Taki powiew świeżości dobrze mi zrobił 🖤
Dom wiktoriański - pełen mrocznych tajemnic, sekretów, dziwnych zjawisk, skrywanej przeszłości i - kwitnących w ogrodzie, niebieskich róż, które odurzają zapachem..
A w tym wszystkim Libby - która wprowadza się do tego miejsca wraz z rodziną, chcąc zacząć wszystko od nowa.
Och Libby.. żebyś ty wiedziała, co czeka cię w tym domu 😈
I chyba właśnie zacznę od bohaterów, bowiem bardzo podobało mi się to, jak autorka wykreowała swoje postacie.
Szczególnie podobała mi się Libby i Flynn 🖤
"- Przepraszam.
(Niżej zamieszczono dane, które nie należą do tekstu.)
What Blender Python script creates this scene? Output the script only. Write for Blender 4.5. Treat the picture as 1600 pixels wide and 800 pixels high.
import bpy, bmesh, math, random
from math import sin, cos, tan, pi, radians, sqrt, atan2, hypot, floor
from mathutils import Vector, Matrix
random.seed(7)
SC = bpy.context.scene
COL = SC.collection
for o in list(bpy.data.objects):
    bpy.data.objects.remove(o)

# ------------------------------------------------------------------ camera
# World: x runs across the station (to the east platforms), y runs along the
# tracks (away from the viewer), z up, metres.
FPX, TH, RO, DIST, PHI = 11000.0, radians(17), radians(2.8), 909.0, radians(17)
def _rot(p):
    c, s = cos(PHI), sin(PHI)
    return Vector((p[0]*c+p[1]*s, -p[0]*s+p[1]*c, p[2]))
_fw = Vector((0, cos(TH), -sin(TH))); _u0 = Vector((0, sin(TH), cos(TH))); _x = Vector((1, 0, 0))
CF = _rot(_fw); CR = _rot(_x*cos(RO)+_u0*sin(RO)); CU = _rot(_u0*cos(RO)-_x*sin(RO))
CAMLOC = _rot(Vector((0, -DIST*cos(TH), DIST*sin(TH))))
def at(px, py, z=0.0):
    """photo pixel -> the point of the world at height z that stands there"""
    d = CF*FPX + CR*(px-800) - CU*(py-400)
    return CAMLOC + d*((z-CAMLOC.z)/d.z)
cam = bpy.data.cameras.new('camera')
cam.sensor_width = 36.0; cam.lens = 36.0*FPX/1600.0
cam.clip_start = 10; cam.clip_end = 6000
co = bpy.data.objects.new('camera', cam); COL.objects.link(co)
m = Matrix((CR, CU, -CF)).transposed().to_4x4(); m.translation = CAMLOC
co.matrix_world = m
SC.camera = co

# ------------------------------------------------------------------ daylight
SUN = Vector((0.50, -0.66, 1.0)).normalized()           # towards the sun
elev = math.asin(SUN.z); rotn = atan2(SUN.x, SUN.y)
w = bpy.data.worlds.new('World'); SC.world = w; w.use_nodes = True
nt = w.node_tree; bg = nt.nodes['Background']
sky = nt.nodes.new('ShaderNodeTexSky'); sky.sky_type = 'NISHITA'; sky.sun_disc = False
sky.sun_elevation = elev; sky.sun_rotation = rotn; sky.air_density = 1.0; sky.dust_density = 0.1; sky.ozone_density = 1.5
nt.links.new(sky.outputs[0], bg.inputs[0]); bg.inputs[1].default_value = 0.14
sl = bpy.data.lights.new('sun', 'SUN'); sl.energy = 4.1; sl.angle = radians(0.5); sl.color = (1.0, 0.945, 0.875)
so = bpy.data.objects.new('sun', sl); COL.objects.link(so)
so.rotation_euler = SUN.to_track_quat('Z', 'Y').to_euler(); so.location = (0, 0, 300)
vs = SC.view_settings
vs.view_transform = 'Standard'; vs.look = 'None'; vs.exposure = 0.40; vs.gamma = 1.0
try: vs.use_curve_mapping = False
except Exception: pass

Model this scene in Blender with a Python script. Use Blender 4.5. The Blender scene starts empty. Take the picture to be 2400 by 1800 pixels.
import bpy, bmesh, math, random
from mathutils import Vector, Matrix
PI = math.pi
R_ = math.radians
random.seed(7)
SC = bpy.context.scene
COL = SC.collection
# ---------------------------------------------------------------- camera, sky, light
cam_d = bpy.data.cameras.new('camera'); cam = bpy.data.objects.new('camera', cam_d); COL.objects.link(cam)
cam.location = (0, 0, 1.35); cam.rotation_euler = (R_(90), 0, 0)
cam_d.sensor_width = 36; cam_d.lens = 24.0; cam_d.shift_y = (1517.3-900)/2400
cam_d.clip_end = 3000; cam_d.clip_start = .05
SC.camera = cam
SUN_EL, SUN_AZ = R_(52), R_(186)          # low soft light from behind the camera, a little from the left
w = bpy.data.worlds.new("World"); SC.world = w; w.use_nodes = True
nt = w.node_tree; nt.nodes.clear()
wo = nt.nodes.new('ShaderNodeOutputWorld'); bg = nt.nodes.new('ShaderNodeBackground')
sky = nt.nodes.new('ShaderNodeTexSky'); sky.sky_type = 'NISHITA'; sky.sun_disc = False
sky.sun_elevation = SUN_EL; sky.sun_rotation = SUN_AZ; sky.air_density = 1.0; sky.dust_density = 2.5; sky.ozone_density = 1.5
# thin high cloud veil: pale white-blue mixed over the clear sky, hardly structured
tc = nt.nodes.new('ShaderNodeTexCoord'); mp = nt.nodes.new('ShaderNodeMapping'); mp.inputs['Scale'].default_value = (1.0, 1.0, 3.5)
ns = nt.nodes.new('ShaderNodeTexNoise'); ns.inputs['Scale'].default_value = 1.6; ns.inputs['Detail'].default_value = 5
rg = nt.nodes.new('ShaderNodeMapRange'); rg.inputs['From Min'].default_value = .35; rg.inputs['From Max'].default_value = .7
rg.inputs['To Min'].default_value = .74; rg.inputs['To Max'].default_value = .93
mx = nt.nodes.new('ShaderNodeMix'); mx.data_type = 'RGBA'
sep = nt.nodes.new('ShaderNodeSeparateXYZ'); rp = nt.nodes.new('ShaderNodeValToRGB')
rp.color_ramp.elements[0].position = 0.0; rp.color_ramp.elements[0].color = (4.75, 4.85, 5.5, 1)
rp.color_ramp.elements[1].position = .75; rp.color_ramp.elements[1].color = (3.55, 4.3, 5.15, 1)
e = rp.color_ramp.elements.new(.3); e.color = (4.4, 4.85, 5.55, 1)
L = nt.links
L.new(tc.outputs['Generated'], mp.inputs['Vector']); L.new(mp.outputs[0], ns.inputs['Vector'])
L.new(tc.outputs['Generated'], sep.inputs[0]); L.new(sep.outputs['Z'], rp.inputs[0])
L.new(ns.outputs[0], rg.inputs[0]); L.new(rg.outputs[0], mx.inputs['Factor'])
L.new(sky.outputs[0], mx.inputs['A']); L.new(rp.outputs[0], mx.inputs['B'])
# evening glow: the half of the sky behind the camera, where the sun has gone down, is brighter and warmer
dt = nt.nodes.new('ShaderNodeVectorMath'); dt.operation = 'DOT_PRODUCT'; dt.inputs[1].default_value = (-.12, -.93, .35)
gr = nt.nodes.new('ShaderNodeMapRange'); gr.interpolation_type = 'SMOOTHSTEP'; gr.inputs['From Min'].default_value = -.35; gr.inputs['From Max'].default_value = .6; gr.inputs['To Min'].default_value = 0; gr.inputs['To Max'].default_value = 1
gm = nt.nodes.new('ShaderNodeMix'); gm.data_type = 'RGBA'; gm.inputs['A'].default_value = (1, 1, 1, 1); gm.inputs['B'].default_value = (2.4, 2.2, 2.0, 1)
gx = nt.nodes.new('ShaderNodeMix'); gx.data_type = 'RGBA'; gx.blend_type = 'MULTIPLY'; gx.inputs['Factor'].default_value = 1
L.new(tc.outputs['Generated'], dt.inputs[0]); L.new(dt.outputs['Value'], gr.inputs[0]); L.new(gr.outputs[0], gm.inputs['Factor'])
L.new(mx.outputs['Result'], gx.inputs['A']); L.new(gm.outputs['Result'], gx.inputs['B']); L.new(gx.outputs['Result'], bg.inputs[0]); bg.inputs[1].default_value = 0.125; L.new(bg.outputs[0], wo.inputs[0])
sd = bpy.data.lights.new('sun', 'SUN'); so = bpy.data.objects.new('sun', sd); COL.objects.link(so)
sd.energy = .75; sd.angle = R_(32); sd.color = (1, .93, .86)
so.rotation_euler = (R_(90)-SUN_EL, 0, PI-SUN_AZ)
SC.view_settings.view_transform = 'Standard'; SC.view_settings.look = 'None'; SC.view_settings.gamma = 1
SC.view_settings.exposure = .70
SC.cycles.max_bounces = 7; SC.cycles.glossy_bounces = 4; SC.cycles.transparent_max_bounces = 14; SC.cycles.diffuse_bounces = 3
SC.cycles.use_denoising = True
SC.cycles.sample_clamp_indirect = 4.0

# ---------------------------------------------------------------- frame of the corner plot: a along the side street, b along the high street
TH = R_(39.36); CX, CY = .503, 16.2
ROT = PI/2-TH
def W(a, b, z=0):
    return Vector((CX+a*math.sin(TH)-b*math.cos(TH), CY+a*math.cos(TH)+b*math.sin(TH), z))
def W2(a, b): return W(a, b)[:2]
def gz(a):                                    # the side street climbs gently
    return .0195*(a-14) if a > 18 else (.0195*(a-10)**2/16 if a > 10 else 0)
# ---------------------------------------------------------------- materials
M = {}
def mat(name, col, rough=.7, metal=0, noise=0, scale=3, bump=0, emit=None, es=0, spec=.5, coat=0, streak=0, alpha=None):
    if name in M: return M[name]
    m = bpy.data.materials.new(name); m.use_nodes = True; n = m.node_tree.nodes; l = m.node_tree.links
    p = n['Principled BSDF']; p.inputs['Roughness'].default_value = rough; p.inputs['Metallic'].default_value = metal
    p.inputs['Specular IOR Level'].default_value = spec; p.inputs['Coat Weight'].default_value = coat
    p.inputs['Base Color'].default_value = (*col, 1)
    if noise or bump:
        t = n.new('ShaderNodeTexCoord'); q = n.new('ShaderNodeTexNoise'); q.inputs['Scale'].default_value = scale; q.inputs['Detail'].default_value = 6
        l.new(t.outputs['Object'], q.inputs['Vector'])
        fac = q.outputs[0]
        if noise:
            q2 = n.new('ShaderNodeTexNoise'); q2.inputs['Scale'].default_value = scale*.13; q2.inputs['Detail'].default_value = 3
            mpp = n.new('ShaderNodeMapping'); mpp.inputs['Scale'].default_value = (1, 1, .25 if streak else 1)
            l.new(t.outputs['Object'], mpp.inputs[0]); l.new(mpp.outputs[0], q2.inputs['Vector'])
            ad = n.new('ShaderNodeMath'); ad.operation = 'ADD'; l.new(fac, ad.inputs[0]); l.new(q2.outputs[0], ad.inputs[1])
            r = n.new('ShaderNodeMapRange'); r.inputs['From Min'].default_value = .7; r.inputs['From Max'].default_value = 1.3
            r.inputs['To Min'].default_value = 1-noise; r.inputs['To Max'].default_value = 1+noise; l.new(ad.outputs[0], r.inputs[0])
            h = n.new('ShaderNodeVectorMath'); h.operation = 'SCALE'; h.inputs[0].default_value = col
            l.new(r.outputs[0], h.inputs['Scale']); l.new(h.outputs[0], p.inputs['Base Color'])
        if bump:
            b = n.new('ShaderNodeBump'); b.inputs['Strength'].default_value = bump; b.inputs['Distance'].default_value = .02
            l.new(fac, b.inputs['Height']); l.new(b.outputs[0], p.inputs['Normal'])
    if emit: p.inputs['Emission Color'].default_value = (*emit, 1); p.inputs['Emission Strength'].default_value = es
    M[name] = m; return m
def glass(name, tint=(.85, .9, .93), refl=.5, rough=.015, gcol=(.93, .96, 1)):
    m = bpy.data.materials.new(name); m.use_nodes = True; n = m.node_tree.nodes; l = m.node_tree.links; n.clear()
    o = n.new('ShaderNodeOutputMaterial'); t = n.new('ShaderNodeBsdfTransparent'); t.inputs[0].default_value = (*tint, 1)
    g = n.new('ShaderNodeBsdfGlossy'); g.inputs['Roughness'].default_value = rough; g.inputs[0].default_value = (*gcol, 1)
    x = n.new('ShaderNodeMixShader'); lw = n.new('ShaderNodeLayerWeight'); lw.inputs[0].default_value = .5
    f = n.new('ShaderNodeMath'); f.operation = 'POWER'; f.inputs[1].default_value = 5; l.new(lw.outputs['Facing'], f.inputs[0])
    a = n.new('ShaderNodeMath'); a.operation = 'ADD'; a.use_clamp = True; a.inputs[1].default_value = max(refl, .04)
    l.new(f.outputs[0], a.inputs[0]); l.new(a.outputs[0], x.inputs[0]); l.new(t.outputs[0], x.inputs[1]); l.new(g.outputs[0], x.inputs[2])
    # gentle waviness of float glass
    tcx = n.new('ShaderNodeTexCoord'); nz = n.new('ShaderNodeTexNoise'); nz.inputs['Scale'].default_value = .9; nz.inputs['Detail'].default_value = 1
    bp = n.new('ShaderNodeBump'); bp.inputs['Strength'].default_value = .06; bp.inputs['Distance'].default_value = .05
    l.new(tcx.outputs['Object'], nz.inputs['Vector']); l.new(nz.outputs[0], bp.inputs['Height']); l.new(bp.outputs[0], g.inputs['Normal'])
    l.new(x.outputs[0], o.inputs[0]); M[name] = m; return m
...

Na pewno miałeś nadzieję na normalną randkę. Normalny pierwszy pocałunek. A ja tu beczę i beczę.
Flynn pokręcił głową. Trzymał ręce na dolnej części moich pleców i tylko przyciągnął mnie bliżej.
- Chyba nigdy nie chciałem niczego normalnego. Normalność to… Dla mnie normalność to kłamstwo. A to jest prawda."
Skoro nikogo już nie dziwi moje zakochiwanie się w płci męskiej w świecie fikcji, to lecimy dalej 😂
Klimat całej książki jest wprost uzależniający.
Wątek romantyczny chociaż nie jest jak dla mnie na pierwszym planie, to jest go na tyle wystarczająco, żebym mogła poczuć chemię między bohaterami.
Ciężko jest się od niej oderwać i mówię to ja - osoba, która zarwała dla niej pół nocy, chociaż chore zatoki nie dają mi żyć.
To wiele mówi o tym, jak ta historia uzależnia 🖤
No i błagam was.. kiedy będzie lepszy czas, na czytanie horrorów, niż jesienią? 😈
Blisko 500 stron czystego mroku, grozy i elektryzującej ekscytacji. Duża polecajka ode mnie!
"Wstrzymaliśmy oddechy. Wilgotne powietrze otaczało nas gęstą chmurą. Słodką, jak przejrzały owoc. Gorzką w smaku."